■ Task objective: Quote from the first line below through the line that contains "dark floor', cat='trunk')", both included, and leave the pictures out.

■ Stored dataset items:
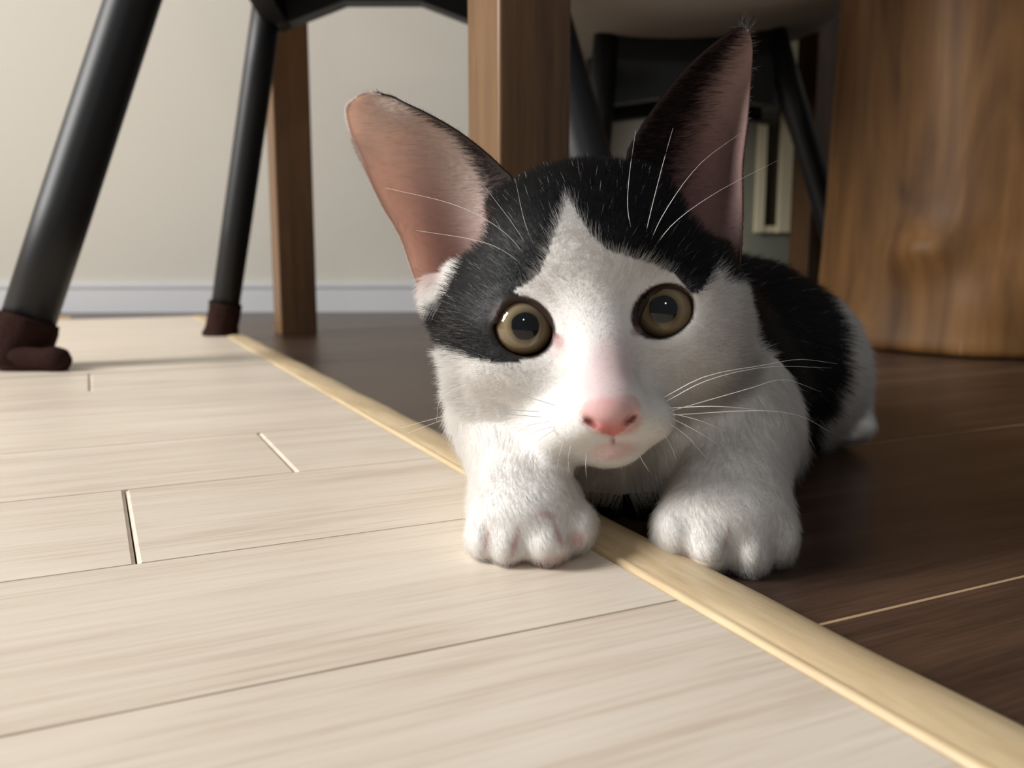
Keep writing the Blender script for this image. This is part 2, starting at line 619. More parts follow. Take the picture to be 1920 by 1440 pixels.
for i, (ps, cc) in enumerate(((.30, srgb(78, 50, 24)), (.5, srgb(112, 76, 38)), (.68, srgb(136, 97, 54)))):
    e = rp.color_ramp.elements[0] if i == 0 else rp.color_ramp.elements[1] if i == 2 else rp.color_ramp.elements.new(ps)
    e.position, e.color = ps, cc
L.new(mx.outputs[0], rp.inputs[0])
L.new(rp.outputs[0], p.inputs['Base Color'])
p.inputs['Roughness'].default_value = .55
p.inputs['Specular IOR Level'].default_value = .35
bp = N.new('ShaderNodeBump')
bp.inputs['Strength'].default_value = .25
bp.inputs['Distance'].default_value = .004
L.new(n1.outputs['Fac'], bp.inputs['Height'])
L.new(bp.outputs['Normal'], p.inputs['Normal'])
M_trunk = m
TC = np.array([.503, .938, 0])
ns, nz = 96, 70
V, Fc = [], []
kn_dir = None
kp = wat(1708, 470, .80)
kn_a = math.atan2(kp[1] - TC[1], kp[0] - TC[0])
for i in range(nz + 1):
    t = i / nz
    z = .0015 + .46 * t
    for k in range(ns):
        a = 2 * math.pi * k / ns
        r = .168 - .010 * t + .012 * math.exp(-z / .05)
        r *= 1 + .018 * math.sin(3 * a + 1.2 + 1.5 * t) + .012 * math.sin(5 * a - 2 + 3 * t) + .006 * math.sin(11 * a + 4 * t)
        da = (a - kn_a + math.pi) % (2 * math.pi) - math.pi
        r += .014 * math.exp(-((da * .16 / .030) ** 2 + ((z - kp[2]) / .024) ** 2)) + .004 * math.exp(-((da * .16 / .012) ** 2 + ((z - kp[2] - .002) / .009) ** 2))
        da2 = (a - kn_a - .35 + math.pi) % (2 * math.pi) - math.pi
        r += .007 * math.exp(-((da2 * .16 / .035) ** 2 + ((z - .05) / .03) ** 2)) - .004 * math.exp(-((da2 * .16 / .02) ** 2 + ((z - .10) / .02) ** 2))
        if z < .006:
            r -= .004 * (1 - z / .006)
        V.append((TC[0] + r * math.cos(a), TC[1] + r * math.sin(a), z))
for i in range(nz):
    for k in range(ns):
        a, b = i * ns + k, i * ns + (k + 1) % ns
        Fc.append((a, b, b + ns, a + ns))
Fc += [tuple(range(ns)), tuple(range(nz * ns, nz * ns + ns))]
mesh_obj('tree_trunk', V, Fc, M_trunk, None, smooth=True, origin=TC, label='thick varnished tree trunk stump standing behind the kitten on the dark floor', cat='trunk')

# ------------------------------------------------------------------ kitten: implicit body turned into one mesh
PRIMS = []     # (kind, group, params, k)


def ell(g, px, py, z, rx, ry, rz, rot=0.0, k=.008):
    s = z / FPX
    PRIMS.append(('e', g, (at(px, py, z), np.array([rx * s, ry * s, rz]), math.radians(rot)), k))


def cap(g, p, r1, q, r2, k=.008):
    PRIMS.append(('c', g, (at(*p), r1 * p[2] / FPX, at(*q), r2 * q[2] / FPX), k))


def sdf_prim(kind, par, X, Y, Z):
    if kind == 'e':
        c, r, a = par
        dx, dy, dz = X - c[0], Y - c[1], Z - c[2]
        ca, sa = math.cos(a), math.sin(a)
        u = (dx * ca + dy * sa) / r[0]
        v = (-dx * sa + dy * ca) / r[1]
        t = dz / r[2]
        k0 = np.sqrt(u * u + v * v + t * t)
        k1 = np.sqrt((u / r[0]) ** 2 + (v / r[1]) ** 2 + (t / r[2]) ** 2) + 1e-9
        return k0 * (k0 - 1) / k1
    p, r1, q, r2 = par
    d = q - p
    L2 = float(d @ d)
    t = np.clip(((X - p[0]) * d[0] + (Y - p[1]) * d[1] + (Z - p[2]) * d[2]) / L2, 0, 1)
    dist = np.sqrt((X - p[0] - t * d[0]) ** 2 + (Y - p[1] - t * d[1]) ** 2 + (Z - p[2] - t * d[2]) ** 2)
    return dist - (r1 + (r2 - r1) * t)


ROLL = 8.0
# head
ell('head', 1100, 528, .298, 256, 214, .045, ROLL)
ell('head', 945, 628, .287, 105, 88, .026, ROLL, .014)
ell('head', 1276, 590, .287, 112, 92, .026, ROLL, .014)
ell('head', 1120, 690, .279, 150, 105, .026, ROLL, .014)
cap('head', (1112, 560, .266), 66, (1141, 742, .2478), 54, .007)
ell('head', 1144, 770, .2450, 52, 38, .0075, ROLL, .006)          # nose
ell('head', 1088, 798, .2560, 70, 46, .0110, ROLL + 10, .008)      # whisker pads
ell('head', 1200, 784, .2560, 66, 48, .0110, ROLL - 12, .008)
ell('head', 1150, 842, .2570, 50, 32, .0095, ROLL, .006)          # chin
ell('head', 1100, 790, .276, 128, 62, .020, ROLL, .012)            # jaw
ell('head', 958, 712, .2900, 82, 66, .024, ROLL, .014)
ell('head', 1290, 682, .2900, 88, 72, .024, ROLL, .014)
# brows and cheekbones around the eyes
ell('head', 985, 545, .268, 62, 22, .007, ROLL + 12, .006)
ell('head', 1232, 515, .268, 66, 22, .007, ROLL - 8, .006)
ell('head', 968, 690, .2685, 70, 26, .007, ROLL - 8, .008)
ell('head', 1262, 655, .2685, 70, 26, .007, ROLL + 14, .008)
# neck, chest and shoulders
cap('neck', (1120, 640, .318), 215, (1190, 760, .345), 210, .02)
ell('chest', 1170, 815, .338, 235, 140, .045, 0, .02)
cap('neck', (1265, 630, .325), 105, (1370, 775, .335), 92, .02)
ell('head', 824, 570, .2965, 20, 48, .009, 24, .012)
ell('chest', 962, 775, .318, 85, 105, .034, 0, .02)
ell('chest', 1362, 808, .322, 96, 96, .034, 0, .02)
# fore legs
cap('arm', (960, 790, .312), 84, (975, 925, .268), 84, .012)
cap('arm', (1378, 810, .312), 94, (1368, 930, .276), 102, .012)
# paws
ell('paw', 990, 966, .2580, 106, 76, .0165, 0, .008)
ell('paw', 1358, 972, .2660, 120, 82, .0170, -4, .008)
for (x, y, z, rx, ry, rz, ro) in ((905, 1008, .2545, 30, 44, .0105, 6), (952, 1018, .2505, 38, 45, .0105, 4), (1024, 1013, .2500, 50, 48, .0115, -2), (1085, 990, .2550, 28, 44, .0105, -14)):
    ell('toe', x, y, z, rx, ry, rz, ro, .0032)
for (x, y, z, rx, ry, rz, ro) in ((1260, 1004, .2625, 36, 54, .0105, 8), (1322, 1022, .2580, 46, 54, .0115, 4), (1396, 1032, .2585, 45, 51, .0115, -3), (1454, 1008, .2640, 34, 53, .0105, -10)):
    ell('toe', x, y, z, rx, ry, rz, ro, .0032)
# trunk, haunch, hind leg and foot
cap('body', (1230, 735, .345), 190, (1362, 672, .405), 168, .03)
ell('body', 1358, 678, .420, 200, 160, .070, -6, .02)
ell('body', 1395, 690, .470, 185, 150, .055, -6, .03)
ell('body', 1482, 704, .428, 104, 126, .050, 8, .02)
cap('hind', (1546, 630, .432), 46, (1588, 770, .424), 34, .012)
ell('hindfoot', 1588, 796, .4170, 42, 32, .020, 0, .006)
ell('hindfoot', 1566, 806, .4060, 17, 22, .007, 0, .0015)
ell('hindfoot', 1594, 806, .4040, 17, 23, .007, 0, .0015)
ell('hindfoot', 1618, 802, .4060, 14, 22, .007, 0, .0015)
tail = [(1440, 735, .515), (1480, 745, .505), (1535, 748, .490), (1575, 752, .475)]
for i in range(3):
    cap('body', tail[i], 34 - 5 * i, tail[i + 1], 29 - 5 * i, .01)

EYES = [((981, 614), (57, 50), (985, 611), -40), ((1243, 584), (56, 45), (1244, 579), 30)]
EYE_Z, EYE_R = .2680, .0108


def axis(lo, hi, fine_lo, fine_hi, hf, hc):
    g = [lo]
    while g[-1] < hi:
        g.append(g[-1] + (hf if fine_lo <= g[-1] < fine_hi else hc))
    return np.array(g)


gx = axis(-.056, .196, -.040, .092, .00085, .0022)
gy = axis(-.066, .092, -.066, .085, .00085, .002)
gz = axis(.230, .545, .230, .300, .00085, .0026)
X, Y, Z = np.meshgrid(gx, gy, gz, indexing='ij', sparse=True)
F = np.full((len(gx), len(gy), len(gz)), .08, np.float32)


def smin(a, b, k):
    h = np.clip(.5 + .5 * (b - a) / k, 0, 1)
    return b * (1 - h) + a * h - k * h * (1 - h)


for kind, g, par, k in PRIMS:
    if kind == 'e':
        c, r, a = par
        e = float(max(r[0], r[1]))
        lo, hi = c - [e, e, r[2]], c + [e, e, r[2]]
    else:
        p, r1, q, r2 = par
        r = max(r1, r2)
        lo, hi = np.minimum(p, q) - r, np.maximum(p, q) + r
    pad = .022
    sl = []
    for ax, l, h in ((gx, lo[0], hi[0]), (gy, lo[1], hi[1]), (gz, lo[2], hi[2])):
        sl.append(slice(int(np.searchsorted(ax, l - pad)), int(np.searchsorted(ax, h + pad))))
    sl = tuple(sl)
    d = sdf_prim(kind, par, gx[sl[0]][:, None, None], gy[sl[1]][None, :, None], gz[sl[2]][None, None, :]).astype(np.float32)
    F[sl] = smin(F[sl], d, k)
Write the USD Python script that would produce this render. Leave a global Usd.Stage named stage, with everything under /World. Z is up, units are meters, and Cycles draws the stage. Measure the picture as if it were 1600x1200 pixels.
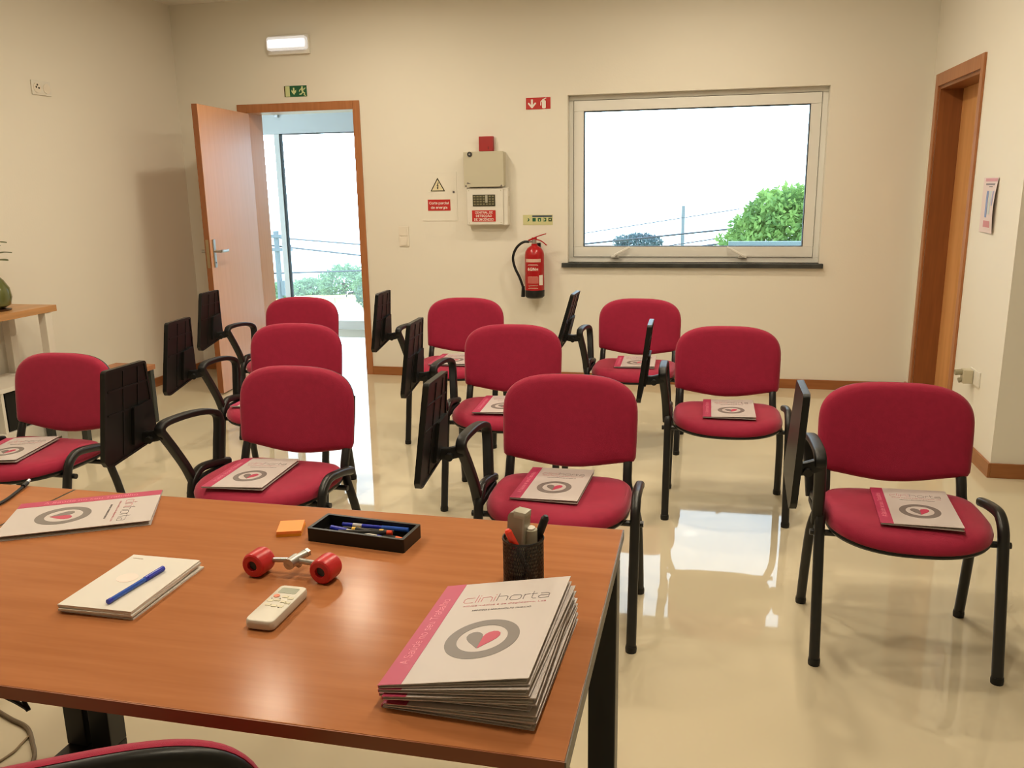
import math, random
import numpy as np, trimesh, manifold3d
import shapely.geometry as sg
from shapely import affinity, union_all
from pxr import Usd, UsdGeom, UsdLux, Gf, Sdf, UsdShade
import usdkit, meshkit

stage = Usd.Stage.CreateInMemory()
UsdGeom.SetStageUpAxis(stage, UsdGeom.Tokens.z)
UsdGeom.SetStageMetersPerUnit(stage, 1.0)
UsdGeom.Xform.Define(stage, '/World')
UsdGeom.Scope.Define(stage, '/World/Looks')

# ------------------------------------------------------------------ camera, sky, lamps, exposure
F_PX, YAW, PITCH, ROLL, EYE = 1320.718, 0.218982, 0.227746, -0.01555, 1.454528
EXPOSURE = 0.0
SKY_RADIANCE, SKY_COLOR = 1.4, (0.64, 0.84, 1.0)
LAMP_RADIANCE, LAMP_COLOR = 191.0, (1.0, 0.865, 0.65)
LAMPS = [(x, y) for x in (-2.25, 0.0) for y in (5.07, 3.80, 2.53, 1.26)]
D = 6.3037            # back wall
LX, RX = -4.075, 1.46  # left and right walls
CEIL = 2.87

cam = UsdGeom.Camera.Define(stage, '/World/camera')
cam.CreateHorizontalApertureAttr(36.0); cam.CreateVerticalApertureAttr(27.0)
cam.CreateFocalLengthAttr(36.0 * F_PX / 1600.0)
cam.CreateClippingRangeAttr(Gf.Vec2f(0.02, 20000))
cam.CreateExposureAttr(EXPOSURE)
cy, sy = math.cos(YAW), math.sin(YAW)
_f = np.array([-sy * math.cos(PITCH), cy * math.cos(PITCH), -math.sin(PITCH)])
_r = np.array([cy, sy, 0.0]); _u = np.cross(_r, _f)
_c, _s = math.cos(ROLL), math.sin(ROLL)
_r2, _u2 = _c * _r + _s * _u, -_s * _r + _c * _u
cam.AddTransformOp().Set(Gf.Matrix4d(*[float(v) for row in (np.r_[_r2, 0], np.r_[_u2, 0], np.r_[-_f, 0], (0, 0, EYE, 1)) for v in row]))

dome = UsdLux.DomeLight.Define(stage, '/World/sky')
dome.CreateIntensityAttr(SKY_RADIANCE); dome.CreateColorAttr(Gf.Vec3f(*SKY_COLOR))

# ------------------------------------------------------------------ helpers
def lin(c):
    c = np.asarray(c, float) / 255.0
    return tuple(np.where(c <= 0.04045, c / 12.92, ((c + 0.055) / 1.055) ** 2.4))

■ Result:
Keep writing the Blender script for this image. This is part 2, starting at line 619. More parts follow. Take the picture to be 1920 by 1440 pixels.
for i, (ps, cc) in enumerate(((.30, srgb(78, 50, 24)), (.5, srgb(112, 76, 38)), (.68, srgb(136, 97, 54)))):
    e = rp.color_ramp.elements[0] if i == 0 else rp.color_ramp.elements[1] if i == 2 else rp.color_ramp.elements.new(ps)
    e.position, e.color = ps, cc
L.new(mx.outputs[0], rp.inputs[0])
L.new(rp.outputs[0], p.inputs['Base Color'])
p.inputs['Roughness'].default_value = .55
p.inputs['Specular IOR Level'].default_value = .35
bp = N.new('ShaderNodeBump')
bp.inputs['Strength'].default_value = .25
bp.inputs['Distance'].default_value = .004
L.new(n1.outputs['Fac'], bp.inputs['Height'])
L.new(bp.outputs['Normal'], p.inputs['Normal'])
M_trunk = m
TC = np.array([.503, .938, 0])
ns, nz = 96, 70
V, Fc = [], []
kn_dir = None
kp = wat(1708, 470, .80)
kn_a = math.atan2(kp[1] - TC[1], kp[0] - TC[0])
for i in range(nz + 1):
    t = i / nz
    z = .0015 + .46 * t
    for k in range(ns):
        a = 2 * math.pi * k / ns
        r = .168 - .010 * t + .012 * math.exp(-z / .05)
        r *= 1 + .018 * math.sin(3 * a + 1.2 + 1.5 * t) + .012 * math.sin(5 * a - 2 + 3 * t) + .006 * math.sin(11 * a + 4 * t)
        da = (a - kn_a + math.pi) % (2 * math.pi) - math.pi
        r += .014 * math.exp(-((da * .16 / .030) ** 2 + ((z - kp[2]) / .024) ** 2)) + .004 * math.exp(-((da * .16 / .012) ** 2 + ((z - kp[2] - .002) / .009) ** 2))
        da2 = (a - kn_a - .35 + math.pi) % (2 * math.pi) - math.pi
        r += .007 * math.exp(-((da2 * .16 / .035) ** 2 + ((z - .05) / .03) ** 2)) - .004 * math.exp(-((da2 * .16 / .02) ** 2 + ((z - .10) / .02) ** 2))
        if z < .006:
            r -= .004 * (1 - z / .006)
        V.append((TC[0] + r * math.cos(a), TC[1] + r * math.sin(a), z))
for i in range(nz):
    for k in range(ns):
        a, b = i * ns + k, i * ns + (k + 1) % ns
        Fc.append((a, b, b + ns, a + ns))
Fc += [tuple(range(ns)), tuple(range(nz * ns, nz * ns + ns))]
mesh_obj('tree_trunk', V, Fc, M_trunk, None, smooth=True, origin=TC, label='thick varnished tree trunk stump standing behind the kitten on the dark floor', cat='trunk')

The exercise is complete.